[Data listing]
****************************************

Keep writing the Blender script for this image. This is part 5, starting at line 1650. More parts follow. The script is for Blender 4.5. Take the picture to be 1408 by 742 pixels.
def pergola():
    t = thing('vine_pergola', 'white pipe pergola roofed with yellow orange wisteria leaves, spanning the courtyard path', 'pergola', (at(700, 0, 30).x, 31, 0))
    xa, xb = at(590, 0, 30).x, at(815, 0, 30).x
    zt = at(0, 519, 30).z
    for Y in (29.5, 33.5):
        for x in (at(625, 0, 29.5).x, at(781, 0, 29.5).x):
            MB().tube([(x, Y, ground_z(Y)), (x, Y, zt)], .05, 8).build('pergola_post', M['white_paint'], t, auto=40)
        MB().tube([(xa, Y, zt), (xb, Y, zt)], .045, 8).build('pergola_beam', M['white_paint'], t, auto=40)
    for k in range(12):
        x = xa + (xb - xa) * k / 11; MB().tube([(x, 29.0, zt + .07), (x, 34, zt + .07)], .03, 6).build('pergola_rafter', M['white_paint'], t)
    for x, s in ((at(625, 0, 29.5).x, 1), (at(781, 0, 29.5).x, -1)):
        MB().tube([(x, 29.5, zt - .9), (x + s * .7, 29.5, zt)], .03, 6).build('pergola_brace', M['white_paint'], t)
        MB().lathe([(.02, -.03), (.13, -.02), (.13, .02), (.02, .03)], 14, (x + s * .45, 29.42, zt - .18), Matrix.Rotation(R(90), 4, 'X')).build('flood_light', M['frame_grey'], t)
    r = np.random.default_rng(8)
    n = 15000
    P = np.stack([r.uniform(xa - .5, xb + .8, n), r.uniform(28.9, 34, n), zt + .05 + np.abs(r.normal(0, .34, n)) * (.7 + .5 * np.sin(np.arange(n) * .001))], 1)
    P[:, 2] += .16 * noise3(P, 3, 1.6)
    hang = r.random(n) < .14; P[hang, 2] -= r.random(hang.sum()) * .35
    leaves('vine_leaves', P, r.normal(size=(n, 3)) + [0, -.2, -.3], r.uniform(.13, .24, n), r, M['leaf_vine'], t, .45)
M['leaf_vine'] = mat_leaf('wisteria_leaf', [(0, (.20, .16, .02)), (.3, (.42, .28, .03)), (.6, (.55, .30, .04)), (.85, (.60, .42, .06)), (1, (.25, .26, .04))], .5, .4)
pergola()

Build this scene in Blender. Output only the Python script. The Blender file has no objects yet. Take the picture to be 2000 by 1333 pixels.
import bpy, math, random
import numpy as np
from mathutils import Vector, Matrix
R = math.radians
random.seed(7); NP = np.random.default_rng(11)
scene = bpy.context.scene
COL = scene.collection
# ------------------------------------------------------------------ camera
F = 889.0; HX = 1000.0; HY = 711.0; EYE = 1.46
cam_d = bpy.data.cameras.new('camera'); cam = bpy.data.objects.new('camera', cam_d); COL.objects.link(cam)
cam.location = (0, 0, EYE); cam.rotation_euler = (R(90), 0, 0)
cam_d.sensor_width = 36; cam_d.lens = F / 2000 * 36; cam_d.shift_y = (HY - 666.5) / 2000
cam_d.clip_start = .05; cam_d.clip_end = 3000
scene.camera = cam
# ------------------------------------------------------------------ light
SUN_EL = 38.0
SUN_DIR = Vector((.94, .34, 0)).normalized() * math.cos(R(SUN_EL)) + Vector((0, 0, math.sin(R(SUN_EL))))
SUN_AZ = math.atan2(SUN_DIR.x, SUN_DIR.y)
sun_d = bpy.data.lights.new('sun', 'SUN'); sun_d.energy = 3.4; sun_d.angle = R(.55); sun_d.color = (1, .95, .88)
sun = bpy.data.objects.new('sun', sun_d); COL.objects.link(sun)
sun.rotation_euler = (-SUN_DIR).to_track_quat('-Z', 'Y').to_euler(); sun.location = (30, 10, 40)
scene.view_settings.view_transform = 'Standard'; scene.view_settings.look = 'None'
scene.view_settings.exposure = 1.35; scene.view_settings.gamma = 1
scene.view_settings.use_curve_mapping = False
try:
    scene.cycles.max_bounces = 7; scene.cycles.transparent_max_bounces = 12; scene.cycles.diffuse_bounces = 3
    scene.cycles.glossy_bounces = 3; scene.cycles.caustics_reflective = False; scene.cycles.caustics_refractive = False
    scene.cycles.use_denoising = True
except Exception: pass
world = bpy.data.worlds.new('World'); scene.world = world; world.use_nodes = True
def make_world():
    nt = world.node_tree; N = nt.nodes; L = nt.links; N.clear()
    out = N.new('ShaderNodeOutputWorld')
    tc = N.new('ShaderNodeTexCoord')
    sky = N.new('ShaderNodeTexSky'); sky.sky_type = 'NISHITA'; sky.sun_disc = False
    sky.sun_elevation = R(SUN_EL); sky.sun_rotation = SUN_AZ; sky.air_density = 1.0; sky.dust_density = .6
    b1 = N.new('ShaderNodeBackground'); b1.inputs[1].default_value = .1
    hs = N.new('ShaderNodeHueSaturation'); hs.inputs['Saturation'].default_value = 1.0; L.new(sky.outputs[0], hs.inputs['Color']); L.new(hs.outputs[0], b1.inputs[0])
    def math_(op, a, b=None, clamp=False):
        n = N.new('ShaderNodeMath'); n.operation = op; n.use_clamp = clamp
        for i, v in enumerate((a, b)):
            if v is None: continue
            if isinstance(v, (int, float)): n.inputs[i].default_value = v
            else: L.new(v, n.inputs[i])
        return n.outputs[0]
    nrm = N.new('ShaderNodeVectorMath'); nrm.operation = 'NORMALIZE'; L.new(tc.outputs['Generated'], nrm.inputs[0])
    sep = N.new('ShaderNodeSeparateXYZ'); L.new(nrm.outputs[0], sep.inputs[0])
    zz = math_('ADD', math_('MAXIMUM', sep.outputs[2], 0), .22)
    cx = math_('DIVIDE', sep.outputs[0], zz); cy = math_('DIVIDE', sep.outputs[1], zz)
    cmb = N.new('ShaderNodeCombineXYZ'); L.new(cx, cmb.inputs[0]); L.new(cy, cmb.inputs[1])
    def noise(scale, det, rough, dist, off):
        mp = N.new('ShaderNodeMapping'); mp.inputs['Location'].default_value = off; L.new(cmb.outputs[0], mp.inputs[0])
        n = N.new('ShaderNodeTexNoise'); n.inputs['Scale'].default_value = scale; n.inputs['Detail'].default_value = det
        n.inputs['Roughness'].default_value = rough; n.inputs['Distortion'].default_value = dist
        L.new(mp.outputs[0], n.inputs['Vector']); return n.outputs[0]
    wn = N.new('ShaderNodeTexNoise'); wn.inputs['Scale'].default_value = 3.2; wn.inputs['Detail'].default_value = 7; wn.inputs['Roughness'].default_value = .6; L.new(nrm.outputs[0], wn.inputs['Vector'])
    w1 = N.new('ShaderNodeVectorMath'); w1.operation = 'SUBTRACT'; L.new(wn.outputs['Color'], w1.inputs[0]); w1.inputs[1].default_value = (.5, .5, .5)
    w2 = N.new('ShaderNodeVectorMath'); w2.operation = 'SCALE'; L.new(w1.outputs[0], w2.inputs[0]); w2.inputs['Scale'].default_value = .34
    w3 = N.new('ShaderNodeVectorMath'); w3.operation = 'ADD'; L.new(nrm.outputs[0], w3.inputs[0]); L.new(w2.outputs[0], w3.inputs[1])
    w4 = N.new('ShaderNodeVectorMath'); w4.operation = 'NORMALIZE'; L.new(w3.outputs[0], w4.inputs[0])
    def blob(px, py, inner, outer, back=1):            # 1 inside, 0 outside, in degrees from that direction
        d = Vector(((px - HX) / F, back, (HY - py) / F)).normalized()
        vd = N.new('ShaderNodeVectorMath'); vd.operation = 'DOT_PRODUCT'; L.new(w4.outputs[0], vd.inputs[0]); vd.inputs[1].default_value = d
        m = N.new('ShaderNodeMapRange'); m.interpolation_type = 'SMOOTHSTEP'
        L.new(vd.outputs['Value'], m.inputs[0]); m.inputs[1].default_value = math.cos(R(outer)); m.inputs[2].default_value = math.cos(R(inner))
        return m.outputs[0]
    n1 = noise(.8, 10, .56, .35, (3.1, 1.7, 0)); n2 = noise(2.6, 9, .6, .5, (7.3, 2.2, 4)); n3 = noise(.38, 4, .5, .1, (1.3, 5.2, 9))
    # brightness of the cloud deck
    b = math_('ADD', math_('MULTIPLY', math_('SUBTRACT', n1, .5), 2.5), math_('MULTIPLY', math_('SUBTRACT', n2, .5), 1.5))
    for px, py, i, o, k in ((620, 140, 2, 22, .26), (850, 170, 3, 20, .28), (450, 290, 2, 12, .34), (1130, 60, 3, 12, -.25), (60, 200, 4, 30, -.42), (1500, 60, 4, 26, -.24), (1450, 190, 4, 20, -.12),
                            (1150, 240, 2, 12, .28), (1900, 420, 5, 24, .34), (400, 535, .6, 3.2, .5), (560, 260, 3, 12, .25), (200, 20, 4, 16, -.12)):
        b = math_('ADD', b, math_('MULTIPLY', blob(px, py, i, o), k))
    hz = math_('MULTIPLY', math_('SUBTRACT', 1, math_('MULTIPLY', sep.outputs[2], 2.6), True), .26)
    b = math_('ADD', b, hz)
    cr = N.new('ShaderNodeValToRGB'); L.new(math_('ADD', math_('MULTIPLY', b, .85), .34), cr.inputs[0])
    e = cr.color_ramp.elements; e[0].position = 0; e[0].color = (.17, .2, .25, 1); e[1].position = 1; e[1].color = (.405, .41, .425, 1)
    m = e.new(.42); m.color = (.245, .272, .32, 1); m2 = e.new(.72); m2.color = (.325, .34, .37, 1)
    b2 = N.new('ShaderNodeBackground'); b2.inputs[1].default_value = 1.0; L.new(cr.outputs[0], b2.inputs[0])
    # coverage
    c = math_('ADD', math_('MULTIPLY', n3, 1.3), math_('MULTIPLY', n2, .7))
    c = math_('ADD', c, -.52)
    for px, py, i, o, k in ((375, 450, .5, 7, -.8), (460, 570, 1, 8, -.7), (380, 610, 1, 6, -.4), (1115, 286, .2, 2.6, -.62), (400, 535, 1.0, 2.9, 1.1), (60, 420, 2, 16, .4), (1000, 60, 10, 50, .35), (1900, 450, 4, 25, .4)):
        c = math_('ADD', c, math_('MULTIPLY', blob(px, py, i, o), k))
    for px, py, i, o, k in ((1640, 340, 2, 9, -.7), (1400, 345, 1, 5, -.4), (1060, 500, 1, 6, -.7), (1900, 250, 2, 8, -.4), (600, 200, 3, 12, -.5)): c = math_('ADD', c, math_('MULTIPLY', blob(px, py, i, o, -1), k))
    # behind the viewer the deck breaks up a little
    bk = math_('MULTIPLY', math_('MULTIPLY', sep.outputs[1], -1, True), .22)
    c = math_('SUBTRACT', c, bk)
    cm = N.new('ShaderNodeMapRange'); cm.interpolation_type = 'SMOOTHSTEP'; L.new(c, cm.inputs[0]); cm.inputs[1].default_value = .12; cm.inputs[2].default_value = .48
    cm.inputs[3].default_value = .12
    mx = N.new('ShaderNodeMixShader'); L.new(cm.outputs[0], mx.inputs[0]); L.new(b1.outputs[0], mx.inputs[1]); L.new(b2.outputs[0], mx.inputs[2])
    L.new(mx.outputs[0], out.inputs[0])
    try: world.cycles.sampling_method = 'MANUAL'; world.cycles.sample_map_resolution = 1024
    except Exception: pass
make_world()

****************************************

◆ **WORK TO COMPLETE**
Look above for lines with the word "picture" and copy them all.

◆ **TASK RESPONSE**
Keep writing the Blender script for this image. This is part 5, starting at line 1650. More parts follow. The script is for Blender 4.5. Take the picture to be 1408 by 742 pixels.
Build this scene in Blender. Output only the Python script. The Blender file has no objects yet. Take the picture to be 2000 by 1333 pixels.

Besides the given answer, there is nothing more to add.